O novo texto prevê a “intervenção de pessoas qualificadas” na investigação, conforme as necessidades do caso, estipulando-se que a mesma seja concluída “no prazo de 90 dias”
O responsável pode propor aos organismos de governo central da Santa Sé a “adoção de disposições ou de medidas cautelares” apropriadas contra o investigado.
As províncias eclesiásticas e conferências episcopais, bem como as estruturas equiparáveis nas comunidades de ritos orientais, podem estabelecer um fundo destinado a “sustentar as despesas com as investigações”.

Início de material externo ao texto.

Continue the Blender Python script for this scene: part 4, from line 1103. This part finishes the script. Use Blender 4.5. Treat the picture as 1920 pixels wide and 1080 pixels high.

Estas normas são aprovadas, de forma experimental, por um triénio e entram em vigor no dia 1 de junho de 2019.
No início de maio, os bispos das dioceses católicas portuguesas assumiram em Fátima o compromisso de criar estruturas de “prevenção e acompanhamento” para a proteção de menores, em casos de abusos sexuais.
Os procedimentos canónicos atualmente implementados pela Conferência Episcopal Portuguesa, que vão ser revistos, preveem que, sempre que houver denúncia ou “qualquer suspeita fundada” de abusos sexuais por parte de um clérigo em relação a um menor, o bispo responsável deve proceder à investigação prévia.